*Stored data*
+-------+
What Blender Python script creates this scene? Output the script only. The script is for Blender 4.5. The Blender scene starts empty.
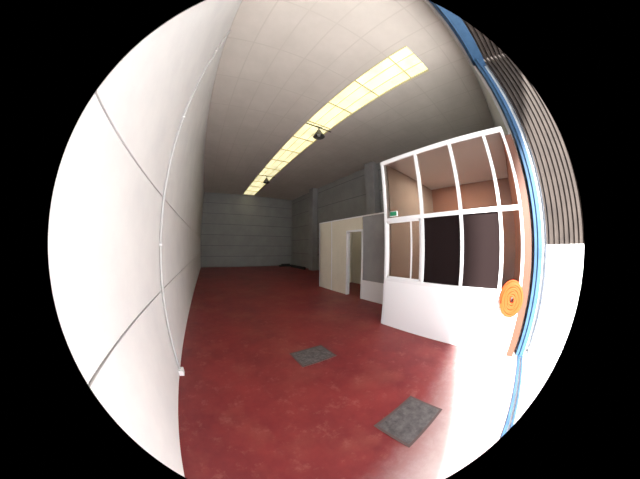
import bpy, math, random
from mathutils import Matrix, Vector
random.seed(4)
# ---------------- calibrated layout (metres) ----------------
h=1.6
XL,XR,H,YB=-0.59,7.11,5.74,15.15
XO,ZT,ZM,ZS,YO=3.105,3.386,2.136,0.965,2.308
YF=-0.42      # inner face of the entrance wall
sc=bpy.context.scene
sc.view_settings.view_transform='Standard'
sc.view_settings.look='None'

# ---------------- materials ----------------
def nmat(name,col,rough=.6,metal=0.,noise=None,bump=0.,spec=.5,emit=None,es=0.):
    m=bpy.data.materials.new(name);m.use_nodes=True
    nt=m.node_tree;b=nt.nodes['Principled BSDF']
    b.inputs['Base Color'].default_value=(*col,1);b.inputs['Roughness'].default_value=rough
    b.inputs['Metallic'].default_value=metal;b.inputs['Specular IOR Level'].default_value=spec
    if noise:
        col2,scale=noise
        tc=nt.nodes.new('ShaderNodeTexCoord')
        n=nt.nodes.new('ShaderNodeTexNoise');n.inputs['Scale'].default_value=scale;n.inputs['Detail'].default_value=6;n.inputs['Roughness'].default_value=.65
        nt.links.new(tc.outputs['Object'],n.inputs['Vector'])
        r=nt.nodes.new('ShaderNodeValToRGB');r.color_ramp.elements[0].position=.35;r.color_ramp.elements[1].position=.65
        r.color_ramp.elements[0].color=(*col,1);r.color_ramp.elements[1].color=(*col2,1)
        nt.links.new(n.outputs['Fac'],r.inputs['Fac']);nt.links.new(r.outputs['Color'],b.inputs['Base Color'])
        if bump:
            bp=nt.nodes.new('ShaderNodeBump');bp.inputs['Strength'].default_value=bump;bp.inputs['Distance'].default_value=.01
            nt.links.new(n.outputs['Fac'],bp.inputs['Height']);nt.links.new(bp.outputs['Normal'],b.inputs['Normal'])
    if emit:
        b.inputs['Emission Color'].default_value=(*emit,1);b.inputs['Emission Strength'].default_value=es
    return m
M_white=nmat('white_painted_concrete',(.82,.82,.81),.7,noise=((.76,.76,.76),2.0),bump=.05)
M_joint=nmat('joint_mortar',(.22,.22,.23),.9)
M_grey=nmat('grey_concrete_panel',(.35,.35,.35),.8,noise=((.29,.29,.30),1.5))
M_frame=nmat('white_lacquered_frame',(.84,.84,.85),.4)
M_panel=nmat('white_infill_panel',(.90,.90,.91),.45)
M_cream=nmat('cream_partition_board',(.78,.73,.60),.6,noise=((.74,.69,.56),3))
M_terra=nmat('terracotta_render',(.44,.16,.08),.8,noise=((.34,.12,.07),2))
M_inner=nmat('office_inner_wall',(.46,.37,.30),.8,noise=((.40,.31,.24),1))
M_inner2=nmat('office_inner_back',(.42,.20,.12),.8,noise=((.35,.16,.10),1.5))
M_black=nmat('black_blind',(.010,.005,.005),.8,spec=.12)
M_blue=nmat('blue_steel',(.028,.070,.14),.6,noise=((.04,.095,.18),5),spec=.25)
M_brown=nmat('brown_timber',(.10,.035,.018),.6)
M_corr=nmat('brown_corrugated_steel',(.050,.040,.035),.8,noise=((.036,.029,.026),4),spec=.15)
M_hatch=nmat('hatch_steel',(.060,.054,.054),.6,noise=((.13,.115,.115),14),bump=.5)
M_hframe=nmat('hatch_frame',(.10,.06,.055),.6)
M_pipe=nmat('conduit_grey',(.50,.50,.50),.5)
M_ground=nmat('pavement_concrete',(.66,.65,.64),.9,noise=((.60,.59,.58),2))
M_green=nmat('exit_green',(.02,.22,.10),.4,emit=(.02,.4,.2),es=.1)
M_orange=nmat('orange_rubber',(.50,.055,.010),.7,spec=.2)
M_lamp=nmat('lamp_metal',(.06,.06,.055),.5)
M_lglass=nmat('lamp_glass',(.5,.5,.5),.3)
M_dark=nmat('dark_timber',(.03,.028,.028),.8)
M_alu=nmat('rooflight_rib',(.62,.57,.34),.5)
M_wall_out=nmat('front_concrete',(.6,.6,.6),.8,noise=((.54,.54,.54),2))
def lines_mat(name,base,line,axis,step,off=0.,w=.02,base2=None,rough=.75):
    """panel wall with painted joint every `step` metres along an axis"""
    m=nmat(name,base,rough,noise=(base2 or tuple(c*.85 for c in base),1.3));nt=m.node_tree;b=nt.nodes['Principled BSDF']
    ramp=[n for n in nt.nodes if n.type=='VALTORGB'][0];tc=[n for n in nt.nodes if n.type=='TEX_COORD'][0]
    sp=nt.nodes.new('ShaderNodeSeparateXYZ');nt.links.new(tc.outputs['Object'],sp.inputs[0])
    src=None
    for ax,st in zip(axis,step):
        a=nt.nodes.new('ShaderNodeMath');a.operation='ADD';a.inputs[1].default_value=off+100*st
        nt.links.new(sp.outputs[ax],a.inputs[0])
        d=nt.nodes.new('ShaderNodeMath');d.operation='MODULO';d.inputs[1].default_value=st;nt.links.new(a.outputs[0],d.inputs[0])
        l=nt.nodes.new('ShaderNodeMath');l.operation='LESS_THAN';l.inputs[1].default_value=w;nt.links.new(d.outputs[0],l.inputs[0])
        if src is None: src=l
        else:
            mx=nt.nodes.new('ShaderNodeMath');mx.operation='MAXIMUM';nt.links.new(src.outputs[0],mx.inputs[0]);nt.links.new(l.outputs[0],mx.inputs[1]);src=mx
    mix=nt.nodes.new('ShaderNodeMix');mix.data_type='RGBA'
    nt.links.new(src.outputs[0],mix.inputs[0]);nt.links.new(ramp.outputs['Color'],mix.inputs[6]);mix.inputs[7].default_value=(*line,1)
    nt.links.new(mix.outputs[2],b.inputs['Base Color'])
    return m
M_back=lines_mat('back_panel_wall',(.34,.345,.34),(.19,.195,.20),['Z'],[.82],w=.045)
M_right=lines_mat('right_panel_wall',(.34,.345,.34),(.19,.195,.20),['Z'],[1.07],w=.04)
M_ceil=lines_mat('ceiling_tiles',(.64,.595,.545),(.56,.52,.47),['X','Y'],[.6,1.2],w=.03,base2=(.58,.54,.49))
# red floor
M_floor=nmat('red_floor_paint',(.24,.030,.030),.32,spec=.5)
nt=M_floor.node_tree;b=nt.nodes['Principled BSDF'];b.inputs['Specular IOR Level'].default_value=.4
tc=nt.nodes.new('ShaderNodeTexCoord')
def noise(sc_,det,ro):
    n=nt.nodes.new('ShaderNodeTexNoise');n.inputs['Scale'].default_value=sc_;n.inputs['Detail'].default_value=det;n.inputs['Roughness'].default_value=ro
    nt.links.new(tc.outputs['Object'],n.inputs['Vector']);return n
n1=noise(.8,8,.7);n2=noise(5,9,.78);n4=noise(1.3,6,.6)
r1=nt.nodes.new('ShaderNodeValToRGB');e=r1.color_ramp.elements;e[0].position=.32;e[0].color=(.145,.013,.019,1);e[1].position=.68;e[1].color=(.27,.036,.034,1)
nt.links.new(n1.outputs['Fac'],r1.inputs['Fac'])
r2=nt.nodes.new('ShaderNodeValToRGB');e=r2.color_ramp.elements;e[0].position=.54;e[0].color=(0,0,0,1);e[1].position=.76;e[1].color=(.8,.8,.8,1)
nt.links.new(n2.outputs['Fac'],r2.inputs['Fac'])
mx=nt.nodes.new('ShaderNodeMix');mx.data_type='RGBA';nt.links.new(r2.outputs['Color'],mx.inputs[0]);nt.links.new(r1.outputs['Color'],mx.inputs[6]);mx.inputs[7].default_value=(.36,.14,.11,1)
# worn brownish traffic area in the hall
r4=nt.nodes.new('ShaderNodeValToRGB');e=r4.color_ramp.elements;e[0].position=.50;e[0].color=(0,0,0,1);e[1].position=.64;e[1].color=(.35,.35,.35,1)
nt.links.new(n4.outputs['Fac'],r4.inputs['Fac'])
m4=nt.nodes.new('ShaderNodeMix');m4.data_type='RGBA';nt.links.new(r4.outputs['Color'],m4.inputs[0]);nt.links.new(mx.outputs[2],m4.inputs[6]);m4.inputs[7].default_value=(.30,.085,.06,1)
# sun glare at the doorway, painted into the floor colour as a pale fade
sp=nt.nodes.new('ShaderNodeSeparateXYZ');nt.links.new(tc.outputs['Object'],sp.inputs[0])
xa=nt.nodes.new('ShaderNodeMath');xa.operation='MULTIPLY_ADD';xa.inputs[1].default_value=-.20;nt.links.new(sp.outputs['X'],xa.inputs[0]);nt.links.new(sp.outputs['Y'],xa.inputs[2])
xb=nt.nodes.new('ShaderNodeMath');xb.operation='MULTIPLY_ADD';xb.inputs[1].default_value=.35;nt.links.new(n2.outputs['Fac'],xb.inputs[0]);nt.links.new(xa.outputs[0],xb.inputs[2])
dm=nt.nodes.new('ShaderNodeMapRange');dm.interpolation_type='SMOOTHSTEP';dm.inputs[1].default_value=-.28;dm.inputs[2].default_value=.42;dm.inputs[3].default_value=.92;dm.inputs[4].default_value=0
nt.links.new(xb.outputs[0],dm.inputs[0])
m3=nt.nodes.new('ShaderNodeMix');m3.data_type='RGBA';nt.links.new(dm.outputs[0],m3.inputs[0]);nt.links.new(m4.outputs[2],m3.inputs[6]);m3.inputs[7].default_value=(.66,.55,.53,1)
nt.links.new(m3.outputs[2],b.inputs['Base Color'])
rr=nt.nodes.new('ShaderNodeMapRange');rr.inputs[3].default_value=.28;rr.inputs[4].default_value=.6;nt.links.new(n2.outputs['Fac'],rr.inputs[0]);nt.links.new(rr.outputs[0],b.inputs['Roughness'])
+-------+
*Stated exercise*
Write out nothing but the lines from the start of the data through the line with "sc.view_settings.look='None'". Leave out the pictures.

*Output for this exercise*
What Blender Python script creates this scene? Output the script only. The script is for Blender 4.5. The Blender scene starts empty.
import bpy, math, random
from mathutils import Matrix, Vector
random.seed(4)
# ---------------- calibrated layout (metres) ----------------
h=1.6
XL,XR,H,YB=-0.59,7.11,5.74,15.15
XO,ZT,ZM,ZS,YO=3.105,3.386,2.136,0.965,2.308
YF=-0.42      # inner face of the entrance wall
sc=bpy.context.scene
sc.view_settings.view_transform='Standard'
sc.view_settings.look='None'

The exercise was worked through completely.